The Wrap acknowledged:
Rather than balancing Harlow’s report, anchor Candy Crowley asked an expert about the rape conviction’s “lasting effect on two young men.” As critics pointed out, Crowley did not spare a word for the unnamed and unseen victim or the lasting effect on her.
Indeed, Crowley may regret qualifying the crime as “essentially rape.”
In response, Change.org started a petition asking for an apology with 264,417 supporters as of this writing, but a CNN writer for The Wrap thinks most of the outrage is coming from the “far end of the political spectrum” (ask Todd Akin about that).
Times are changing and it is no longer acceptable to lament the “poor boys” whose lives are “ruined” without at least also noting that they earned this destruction through their choice to attack their victim. They made a choice to rape this girl. They were gloating about it by all accounts.
While we can’t know how this specific rape victim is doing, rape victims in general suffer from the same kind of PTSD that returning soldiers do, including the flashbacks. They can suffer from anxiety and an inability to be intimate with a partner of their choosing. They are sometimes suicidal. This can last a lifetime.
This specific victim’s humiliation was publicly broadcast and memorialized. She has been shamed and blamed and threatened repeatedly. The media says she was drunk without noting that she was likely roofied. The media doesn’t mention that the “promising” young men who raped her were also drunk. “Essentially rape” is the same as “legitimate rape” or the old “real rape”. Rape is rape, and rape is a crime against the freedom and liberty of another person.
Imagine if the media reported on a murder conviction by lamenting the lost chances of the perpetrator, never mentioning the victim. Imagine if in reporting on the Jerry Sandusky trial they lamented his lost promise and never mentioned the children he harmed. Yes, it’s outrageous.
Rape is an outrageously prevalent crime.
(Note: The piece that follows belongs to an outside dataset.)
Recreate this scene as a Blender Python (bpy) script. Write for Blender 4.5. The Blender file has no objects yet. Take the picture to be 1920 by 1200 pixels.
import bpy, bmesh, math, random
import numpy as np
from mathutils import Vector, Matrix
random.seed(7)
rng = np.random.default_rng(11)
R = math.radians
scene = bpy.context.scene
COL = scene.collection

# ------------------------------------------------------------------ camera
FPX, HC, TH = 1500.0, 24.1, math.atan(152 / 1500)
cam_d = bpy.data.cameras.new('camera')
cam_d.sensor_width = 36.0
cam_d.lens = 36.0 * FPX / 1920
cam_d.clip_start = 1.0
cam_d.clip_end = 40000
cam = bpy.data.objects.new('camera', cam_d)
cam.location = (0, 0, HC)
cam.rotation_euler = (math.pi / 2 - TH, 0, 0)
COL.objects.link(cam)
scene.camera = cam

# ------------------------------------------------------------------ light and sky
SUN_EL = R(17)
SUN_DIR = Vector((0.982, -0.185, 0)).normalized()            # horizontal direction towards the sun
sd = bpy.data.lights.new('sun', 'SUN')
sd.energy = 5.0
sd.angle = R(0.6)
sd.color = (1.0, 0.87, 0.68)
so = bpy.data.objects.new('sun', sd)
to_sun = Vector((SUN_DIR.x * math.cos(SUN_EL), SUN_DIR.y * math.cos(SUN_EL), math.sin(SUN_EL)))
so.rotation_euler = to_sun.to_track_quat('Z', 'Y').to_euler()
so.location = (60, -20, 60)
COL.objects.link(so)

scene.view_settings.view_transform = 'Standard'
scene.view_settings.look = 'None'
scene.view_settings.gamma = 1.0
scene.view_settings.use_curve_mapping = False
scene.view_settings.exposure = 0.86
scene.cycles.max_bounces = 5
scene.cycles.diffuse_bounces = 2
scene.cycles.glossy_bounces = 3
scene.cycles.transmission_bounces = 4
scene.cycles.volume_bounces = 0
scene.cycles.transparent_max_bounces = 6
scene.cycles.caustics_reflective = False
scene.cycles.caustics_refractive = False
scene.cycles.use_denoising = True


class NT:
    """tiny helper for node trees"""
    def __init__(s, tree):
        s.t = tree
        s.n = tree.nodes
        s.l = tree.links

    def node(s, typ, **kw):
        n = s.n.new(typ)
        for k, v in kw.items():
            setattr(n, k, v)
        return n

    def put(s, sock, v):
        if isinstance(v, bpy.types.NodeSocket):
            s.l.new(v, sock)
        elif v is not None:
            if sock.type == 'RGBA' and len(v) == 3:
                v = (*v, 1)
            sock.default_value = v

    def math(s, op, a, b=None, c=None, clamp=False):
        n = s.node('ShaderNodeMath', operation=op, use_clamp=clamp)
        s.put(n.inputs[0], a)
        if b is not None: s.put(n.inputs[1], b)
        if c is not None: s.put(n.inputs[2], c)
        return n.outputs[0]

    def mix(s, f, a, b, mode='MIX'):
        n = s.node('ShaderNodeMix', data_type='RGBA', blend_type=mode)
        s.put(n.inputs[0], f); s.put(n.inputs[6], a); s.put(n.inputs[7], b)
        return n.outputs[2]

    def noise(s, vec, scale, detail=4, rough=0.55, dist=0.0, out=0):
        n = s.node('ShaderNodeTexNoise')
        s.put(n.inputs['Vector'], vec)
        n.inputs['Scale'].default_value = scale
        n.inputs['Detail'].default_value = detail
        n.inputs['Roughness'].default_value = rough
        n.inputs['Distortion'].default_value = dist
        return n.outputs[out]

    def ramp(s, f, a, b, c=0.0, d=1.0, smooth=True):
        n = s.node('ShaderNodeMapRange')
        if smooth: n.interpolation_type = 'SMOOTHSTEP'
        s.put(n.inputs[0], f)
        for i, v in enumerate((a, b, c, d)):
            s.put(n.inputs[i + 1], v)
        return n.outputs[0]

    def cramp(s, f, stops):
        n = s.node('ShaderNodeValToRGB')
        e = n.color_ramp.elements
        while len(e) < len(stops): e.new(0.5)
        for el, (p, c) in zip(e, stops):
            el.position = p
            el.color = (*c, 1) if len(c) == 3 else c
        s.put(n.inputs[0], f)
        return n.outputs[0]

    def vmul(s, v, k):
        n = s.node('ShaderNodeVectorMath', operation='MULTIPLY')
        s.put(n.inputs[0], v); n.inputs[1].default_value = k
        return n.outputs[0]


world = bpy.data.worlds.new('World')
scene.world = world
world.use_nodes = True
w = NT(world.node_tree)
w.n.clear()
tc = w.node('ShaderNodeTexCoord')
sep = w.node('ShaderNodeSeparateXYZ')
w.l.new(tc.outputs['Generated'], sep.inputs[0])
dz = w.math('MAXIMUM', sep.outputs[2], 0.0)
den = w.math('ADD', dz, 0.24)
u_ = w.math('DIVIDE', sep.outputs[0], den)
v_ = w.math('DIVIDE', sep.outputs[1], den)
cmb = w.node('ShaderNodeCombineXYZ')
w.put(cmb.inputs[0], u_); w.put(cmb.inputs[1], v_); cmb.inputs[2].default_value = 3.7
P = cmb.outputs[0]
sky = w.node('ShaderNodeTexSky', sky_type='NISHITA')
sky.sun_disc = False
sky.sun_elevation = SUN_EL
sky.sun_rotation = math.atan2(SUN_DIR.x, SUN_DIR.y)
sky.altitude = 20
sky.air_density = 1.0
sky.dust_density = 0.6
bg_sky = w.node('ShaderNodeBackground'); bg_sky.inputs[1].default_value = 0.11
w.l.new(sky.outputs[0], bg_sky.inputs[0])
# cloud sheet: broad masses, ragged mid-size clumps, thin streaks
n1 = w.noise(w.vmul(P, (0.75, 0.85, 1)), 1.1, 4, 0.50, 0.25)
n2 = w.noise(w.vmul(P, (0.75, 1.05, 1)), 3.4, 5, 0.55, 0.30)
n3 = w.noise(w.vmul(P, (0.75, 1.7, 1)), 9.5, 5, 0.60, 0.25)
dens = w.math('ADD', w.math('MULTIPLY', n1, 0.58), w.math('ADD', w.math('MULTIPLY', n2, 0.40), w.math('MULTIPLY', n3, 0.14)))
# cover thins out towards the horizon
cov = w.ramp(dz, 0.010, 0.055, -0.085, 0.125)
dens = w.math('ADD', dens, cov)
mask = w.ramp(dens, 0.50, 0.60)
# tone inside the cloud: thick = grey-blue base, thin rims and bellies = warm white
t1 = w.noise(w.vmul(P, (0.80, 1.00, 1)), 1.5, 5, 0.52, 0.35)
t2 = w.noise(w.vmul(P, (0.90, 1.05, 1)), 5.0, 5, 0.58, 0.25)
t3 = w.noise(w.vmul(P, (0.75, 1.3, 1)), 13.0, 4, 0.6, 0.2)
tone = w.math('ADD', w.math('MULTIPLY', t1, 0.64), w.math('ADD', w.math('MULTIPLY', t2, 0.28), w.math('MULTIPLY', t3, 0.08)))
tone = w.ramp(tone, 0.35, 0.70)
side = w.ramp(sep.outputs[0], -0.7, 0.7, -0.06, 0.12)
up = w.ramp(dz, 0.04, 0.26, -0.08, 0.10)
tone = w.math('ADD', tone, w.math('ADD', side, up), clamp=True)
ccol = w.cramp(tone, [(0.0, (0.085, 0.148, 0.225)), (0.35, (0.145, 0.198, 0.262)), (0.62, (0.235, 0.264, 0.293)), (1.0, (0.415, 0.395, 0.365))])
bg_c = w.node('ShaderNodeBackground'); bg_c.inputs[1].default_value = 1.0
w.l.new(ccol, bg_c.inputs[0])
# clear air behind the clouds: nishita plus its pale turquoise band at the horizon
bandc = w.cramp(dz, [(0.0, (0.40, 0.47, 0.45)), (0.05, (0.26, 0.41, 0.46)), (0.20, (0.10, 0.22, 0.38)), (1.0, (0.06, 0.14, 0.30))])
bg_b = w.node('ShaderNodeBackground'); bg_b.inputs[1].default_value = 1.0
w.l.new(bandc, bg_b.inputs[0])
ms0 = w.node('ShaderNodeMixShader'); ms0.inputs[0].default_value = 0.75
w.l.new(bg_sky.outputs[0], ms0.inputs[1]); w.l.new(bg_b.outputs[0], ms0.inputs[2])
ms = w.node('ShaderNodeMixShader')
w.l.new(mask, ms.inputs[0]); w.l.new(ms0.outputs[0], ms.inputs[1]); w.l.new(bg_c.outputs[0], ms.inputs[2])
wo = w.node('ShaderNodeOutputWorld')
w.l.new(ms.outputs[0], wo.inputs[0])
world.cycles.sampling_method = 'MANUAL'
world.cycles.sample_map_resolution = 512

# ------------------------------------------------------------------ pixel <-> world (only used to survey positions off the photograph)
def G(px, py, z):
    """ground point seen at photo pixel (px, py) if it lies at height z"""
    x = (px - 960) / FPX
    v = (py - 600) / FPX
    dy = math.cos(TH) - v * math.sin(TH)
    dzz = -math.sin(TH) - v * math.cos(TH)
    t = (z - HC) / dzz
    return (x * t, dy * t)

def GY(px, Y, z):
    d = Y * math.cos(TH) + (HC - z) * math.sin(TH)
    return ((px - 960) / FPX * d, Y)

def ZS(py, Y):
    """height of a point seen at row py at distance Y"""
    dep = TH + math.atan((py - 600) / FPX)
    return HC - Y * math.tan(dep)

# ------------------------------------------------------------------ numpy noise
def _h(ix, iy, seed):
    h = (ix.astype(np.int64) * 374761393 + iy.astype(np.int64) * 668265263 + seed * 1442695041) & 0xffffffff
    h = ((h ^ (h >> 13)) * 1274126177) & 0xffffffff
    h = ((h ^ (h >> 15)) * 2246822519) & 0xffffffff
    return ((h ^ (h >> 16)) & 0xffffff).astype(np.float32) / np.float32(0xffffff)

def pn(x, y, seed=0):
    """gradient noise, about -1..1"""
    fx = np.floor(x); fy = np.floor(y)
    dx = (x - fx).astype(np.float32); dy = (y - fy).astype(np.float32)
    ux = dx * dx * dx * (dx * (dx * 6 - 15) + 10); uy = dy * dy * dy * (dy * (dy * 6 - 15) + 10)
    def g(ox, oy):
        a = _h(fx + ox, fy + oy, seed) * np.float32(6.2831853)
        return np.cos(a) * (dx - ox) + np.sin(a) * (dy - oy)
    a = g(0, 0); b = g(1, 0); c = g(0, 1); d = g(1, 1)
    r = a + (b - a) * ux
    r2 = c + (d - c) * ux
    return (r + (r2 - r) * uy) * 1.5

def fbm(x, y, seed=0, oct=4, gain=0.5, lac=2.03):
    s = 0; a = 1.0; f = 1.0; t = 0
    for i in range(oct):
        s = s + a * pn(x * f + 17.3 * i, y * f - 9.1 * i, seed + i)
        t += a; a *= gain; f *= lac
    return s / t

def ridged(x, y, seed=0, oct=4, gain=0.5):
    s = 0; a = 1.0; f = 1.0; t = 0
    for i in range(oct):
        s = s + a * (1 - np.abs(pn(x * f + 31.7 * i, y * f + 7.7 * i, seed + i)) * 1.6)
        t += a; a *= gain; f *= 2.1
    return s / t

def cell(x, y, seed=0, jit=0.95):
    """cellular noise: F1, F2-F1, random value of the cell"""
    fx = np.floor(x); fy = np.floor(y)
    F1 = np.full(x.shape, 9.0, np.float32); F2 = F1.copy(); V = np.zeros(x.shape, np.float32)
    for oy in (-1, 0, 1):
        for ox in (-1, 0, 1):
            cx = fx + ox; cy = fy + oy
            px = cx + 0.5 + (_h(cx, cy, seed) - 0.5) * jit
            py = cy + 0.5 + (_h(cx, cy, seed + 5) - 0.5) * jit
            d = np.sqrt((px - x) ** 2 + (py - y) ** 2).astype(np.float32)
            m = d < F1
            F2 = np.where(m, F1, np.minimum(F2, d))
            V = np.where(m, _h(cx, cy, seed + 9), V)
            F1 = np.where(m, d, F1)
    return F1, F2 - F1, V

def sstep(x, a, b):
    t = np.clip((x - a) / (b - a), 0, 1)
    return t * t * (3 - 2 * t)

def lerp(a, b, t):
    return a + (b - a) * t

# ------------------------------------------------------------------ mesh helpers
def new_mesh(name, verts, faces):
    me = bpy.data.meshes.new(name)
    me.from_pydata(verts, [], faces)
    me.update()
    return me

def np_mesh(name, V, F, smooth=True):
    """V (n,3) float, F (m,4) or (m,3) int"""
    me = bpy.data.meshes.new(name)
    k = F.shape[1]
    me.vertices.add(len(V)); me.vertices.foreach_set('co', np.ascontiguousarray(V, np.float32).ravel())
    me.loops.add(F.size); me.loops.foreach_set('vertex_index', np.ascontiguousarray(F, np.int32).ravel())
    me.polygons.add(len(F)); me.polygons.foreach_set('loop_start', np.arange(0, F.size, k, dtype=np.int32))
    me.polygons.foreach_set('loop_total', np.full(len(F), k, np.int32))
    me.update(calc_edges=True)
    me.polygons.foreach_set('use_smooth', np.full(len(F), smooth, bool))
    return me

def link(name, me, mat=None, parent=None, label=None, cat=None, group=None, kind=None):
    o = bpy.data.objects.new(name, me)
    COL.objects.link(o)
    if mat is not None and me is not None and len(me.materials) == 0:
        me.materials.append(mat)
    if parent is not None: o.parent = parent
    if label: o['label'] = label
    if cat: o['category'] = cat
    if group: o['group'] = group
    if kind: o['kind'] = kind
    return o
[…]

Every two minutes, someone in the U.S. is sexually assaulted. 44% of them are under the age of 18 and 80% are under the age of 30. A whopping 97% of rapists will never spend a day in jail, and 54% of rapes are not even reported to police.
The victims, both male and female, deserve to be treated like the crime victims they are, and not the “accuser” (thanks, Republicans) bringing down some fabulous man’s life. Remember when so many were cheering for Jerry Sandusky? This is the same thing. This very attitude is what keeps victims from reporting the crime in the first place. However, the fault for the patriarchal view of rape hardly originated with CNN; they are merely one of most who don’t get it yet.
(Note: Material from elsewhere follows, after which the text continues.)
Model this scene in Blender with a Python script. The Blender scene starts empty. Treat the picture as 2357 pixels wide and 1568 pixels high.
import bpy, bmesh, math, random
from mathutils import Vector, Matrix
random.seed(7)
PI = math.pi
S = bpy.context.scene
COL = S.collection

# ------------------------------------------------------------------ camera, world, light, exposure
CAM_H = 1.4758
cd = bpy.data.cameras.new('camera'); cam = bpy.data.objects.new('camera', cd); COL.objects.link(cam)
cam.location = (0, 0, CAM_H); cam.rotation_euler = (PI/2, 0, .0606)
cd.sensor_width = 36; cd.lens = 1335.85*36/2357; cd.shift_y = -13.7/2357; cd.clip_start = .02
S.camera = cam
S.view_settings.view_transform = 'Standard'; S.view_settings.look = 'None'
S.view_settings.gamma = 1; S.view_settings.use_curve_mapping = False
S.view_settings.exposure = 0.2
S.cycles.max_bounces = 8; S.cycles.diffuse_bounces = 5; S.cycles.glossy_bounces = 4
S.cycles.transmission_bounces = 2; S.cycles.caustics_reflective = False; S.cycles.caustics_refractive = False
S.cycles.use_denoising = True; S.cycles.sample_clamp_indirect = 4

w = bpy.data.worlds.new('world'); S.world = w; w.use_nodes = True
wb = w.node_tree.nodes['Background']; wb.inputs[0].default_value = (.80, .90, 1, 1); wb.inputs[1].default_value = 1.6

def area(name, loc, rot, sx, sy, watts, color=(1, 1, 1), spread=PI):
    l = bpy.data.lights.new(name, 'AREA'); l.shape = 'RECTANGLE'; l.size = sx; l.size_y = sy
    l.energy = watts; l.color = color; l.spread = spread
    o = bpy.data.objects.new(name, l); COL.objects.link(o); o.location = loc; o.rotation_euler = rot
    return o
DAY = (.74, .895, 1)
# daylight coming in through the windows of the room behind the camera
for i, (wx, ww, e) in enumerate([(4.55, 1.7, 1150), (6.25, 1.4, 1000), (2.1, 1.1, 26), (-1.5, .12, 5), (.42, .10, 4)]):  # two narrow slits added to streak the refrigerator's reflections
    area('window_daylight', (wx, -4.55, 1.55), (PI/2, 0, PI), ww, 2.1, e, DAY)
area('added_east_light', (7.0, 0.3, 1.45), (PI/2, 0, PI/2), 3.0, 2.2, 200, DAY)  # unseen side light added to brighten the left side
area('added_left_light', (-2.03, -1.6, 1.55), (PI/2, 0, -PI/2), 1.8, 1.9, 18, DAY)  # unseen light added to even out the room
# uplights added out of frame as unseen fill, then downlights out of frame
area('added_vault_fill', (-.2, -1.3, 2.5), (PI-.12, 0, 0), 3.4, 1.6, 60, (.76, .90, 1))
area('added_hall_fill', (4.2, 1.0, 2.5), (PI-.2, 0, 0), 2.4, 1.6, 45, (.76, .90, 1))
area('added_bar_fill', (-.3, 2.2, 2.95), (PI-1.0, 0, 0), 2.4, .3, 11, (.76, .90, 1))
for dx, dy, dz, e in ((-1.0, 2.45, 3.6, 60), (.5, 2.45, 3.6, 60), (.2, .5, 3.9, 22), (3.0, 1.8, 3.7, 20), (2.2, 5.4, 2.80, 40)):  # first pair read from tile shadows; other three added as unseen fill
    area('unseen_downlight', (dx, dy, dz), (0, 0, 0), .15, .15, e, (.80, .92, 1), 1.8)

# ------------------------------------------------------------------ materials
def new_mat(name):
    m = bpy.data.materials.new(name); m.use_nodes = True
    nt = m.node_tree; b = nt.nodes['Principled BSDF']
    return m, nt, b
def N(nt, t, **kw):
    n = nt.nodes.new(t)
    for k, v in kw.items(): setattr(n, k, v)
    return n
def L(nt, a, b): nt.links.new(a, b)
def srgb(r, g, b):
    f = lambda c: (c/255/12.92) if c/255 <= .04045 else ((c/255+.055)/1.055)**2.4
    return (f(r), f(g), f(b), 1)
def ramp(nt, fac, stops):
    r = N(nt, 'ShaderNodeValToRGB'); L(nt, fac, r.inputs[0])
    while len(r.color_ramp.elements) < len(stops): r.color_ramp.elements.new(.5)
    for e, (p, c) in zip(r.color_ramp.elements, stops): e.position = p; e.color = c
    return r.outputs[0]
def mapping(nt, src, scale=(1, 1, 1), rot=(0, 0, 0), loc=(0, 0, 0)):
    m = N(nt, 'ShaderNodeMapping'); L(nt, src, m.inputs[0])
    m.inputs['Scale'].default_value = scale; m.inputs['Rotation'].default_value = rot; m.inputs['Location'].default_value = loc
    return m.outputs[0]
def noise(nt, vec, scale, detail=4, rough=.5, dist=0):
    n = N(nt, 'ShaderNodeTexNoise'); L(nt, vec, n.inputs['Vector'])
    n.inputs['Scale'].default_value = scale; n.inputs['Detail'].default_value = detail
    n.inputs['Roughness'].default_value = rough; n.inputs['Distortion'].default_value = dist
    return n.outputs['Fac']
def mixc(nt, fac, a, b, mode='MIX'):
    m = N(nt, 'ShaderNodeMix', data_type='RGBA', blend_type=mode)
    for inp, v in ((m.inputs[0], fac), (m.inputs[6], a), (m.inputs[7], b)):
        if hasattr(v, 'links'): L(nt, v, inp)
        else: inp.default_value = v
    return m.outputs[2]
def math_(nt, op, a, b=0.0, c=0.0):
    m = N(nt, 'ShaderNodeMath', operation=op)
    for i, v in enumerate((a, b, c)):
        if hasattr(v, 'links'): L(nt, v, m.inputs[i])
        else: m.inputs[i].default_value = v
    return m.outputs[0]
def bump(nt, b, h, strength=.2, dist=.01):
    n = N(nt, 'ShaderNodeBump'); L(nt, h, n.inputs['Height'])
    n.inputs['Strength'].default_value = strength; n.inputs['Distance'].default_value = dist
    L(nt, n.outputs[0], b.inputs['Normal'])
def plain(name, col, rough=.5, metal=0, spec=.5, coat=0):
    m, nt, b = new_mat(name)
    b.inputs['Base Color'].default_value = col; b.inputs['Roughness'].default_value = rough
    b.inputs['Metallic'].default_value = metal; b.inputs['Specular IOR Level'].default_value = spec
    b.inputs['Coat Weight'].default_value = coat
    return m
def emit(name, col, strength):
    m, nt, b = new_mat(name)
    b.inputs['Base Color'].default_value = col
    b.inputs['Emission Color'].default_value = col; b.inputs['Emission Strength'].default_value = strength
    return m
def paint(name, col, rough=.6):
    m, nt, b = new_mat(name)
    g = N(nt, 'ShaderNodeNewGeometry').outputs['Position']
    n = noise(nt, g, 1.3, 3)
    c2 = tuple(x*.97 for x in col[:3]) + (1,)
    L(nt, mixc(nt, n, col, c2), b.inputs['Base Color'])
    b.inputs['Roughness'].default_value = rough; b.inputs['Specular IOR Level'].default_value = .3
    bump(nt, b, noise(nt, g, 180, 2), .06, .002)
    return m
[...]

Yes, CNN should apologize. They should be a leader and approach this as an opportunity instead of a PR problem that they can sniff away with condescending smugness.
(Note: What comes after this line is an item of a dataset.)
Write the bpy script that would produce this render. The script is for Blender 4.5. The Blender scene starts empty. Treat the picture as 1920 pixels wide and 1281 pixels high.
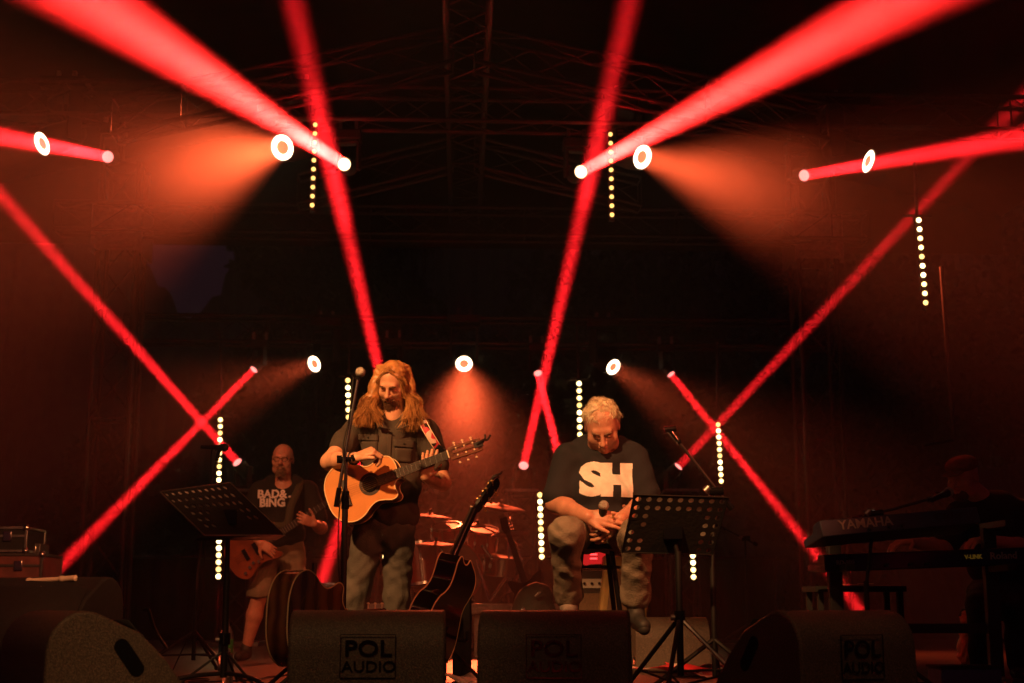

As a TV producer, I see a big win here for them if they were bold enough to take it. They could do a special on the impact of rape, and interview both rape victims and people who specialize in rape treatment (RAINN is a great resource). They could shake things up by showing that it’s not just women who get raped; it’s also boys and girls and sometimes even men. They could both improve their image and get ratings by embracing the end of the rape culture. They could ask the very question they don’t seem to get — does how we talk about rapists matter?
A real apology encompasses the acknowledgement that you get it, and that starts by listening to the people who are outraged. This victim has been through enough already, and so have the millions of rape victims in this country alone. Every two minutes, we get another sexual assault victim added to the list. It’s time we change how we talk about this crime.